_DO THIS_.
Give back exactly the lines from the start of the listing to the line containing "b.obj('folded_napkin', (x, y, z", inclusive, and nothing beyond them.
======== DATA ========
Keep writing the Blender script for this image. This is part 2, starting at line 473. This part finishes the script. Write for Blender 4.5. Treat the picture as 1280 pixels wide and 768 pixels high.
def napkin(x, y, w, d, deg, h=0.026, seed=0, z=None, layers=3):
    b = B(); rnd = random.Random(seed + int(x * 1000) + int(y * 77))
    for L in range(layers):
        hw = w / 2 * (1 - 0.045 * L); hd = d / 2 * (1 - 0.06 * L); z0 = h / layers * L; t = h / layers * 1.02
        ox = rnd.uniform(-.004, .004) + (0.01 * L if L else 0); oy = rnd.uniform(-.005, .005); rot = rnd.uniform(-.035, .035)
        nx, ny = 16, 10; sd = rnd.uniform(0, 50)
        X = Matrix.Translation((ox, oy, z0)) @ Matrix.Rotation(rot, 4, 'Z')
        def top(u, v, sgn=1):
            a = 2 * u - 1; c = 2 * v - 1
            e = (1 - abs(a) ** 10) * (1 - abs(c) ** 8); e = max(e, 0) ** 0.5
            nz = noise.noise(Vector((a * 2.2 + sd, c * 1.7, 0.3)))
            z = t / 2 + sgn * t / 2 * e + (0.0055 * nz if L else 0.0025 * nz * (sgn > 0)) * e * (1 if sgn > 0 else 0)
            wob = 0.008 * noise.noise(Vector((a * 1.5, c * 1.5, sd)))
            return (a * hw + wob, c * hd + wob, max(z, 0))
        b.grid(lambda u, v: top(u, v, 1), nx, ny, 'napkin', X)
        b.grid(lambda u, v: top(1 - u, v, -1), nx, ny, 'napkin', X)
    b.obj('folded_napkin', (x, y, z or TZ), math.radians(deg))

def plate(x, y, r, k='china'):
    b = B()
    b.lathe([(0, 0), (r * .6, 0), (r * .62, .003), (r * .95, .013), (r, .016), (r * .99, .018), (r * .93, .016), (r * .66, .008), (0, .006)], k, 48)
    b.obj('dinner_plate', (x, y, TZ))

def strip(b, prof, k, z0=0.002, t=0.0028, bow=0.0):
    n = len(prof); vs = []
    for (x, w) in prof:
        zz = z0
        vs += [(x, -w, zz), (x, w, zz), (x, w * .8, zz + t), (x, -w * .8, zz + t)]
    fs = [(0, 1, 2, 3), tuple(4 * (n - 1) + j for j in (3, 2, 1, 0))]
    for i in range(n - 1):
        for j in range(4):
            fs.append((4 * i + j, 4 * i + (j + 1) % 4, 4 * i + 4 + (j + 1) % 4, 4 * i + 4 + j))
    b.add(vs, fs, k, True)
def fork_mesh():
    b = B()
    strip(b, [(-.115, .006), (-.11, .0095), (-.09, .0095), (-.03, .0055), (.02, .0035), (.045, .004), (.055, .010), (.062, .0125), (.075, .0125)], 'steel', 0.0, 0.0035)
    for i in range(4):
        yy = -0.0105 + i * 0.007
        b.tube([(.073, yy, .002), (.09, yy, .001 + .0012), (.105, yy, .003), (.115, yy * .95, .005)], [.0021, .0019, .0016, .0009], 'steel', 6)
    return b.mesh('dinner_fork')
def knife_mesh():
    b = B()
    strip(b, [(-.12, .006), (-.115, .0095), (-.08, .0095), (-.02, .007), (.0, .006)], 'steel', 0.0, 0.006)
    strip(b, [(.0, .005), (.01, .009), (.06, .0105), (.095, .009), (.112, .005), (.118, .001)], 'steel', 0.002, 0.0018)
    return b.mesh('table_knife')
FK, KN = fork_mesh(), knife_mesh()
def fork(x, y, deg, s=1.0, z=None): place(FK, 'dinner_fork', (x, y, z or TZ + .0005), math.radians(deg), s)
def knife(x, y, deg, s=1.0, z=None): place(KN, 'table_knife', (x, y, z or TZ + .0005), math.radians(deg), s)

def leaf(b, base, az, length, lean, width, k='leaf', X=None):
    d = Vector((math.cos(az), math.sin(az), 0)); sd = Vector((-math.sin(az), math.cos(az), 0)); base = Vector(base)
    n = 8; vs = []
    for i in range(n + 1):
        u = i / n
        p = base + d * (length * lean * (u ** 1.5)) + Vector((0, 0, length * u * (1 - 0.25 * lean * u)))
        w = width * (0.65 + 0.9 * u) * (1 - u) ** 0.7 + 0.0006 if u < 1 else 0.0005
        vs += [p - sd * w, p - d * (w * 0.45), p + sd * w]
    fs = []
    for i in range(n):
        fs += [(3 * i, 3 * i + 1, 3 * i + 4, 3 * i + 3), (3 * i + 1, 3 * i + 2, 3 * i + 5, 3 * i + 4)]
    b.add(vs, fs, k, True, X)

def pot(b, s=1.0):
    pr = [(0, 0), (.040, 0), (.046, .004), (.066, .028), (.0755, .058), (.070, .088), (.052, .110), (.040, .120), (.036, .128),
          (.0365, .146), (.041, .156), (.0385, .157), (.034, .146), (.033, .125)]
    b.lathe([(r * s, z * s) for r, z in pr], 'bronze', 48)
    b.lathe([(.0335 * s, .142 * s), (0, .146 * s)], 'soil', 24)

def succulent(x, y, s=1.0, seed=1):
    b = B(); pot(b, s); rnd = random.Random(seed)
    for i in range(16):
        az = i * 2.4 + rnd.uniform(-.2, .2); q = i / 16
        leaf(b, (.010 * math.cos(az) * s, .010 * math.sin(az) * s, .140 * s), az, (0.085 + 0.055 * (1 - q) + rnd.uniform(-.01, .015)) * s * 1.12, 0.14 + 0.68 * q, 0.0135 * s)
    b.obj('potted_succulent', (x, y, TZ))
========
_OUTPUT_.
Keep writing the Blender script for this image. This is part 2, starting at line 473. This part finishes the script. Write for Blender 4.5. Treat the picture as 1280 pixels wide and 768 pixels high.
def napkin(x, y, w, d, deg, h=0.026, seed=0, z=None, layers=3):
    b = B(); rnd = random.Random(seed + int(x * 1000) + int(y * 77))
    for L in range(layers):
        hw = w / 2 * (1 - 0.045 * L); hd = d / 2 * (1 - 0.06 * L); z0 = h / layers * L; t = h / layers * 1.02
        ox = rnd.uniform(-.004, .004) + (0.01 * L if L else 0); oy = rnd.uniform(-.005, .005); rot = rnd.uniform(-.035, .035)
        nx, ny = 16, 10; sd = rnd.uniform(0, 50)
        X = Matrix.Translation((ox, oy, z0)) @ Matrix.Rotation(rot, 4, 'Z')
        def top(u, v, sgn=1):
            a = 2 * u - 1; c = 2 * v - 1
            e = (1 - abs(a) ** 10) * (1 - abs(c) ** 8); e = max(e, 0) ** 0.5
            nz = noise.noise(Vector((a * 2.2 + sd, c * 1.7, 0.3)))
            z = t / 2 + sgn * t / 2 * e + (0.0055 * nz if L else 0.0025 * nz * (sgn > 0)) * e * (1 if sgn > 0 else 0)
            wob = 0.008 * noise.noise(Vector((a * 1.5, c * 1.5, sd)))
            return (a * hw + wob, c * hd + wob, max(z, 0))
        b.grid(lambda u, v: top(u, v, 1), nx, ny, 'napkin', X)
        b.grid(lambda u, v: top(1 - u, v, -1), nx, ny, 'napkin', X)
    b.obj('folded_napkin', (x, y, z or TZ), math.radians(deg))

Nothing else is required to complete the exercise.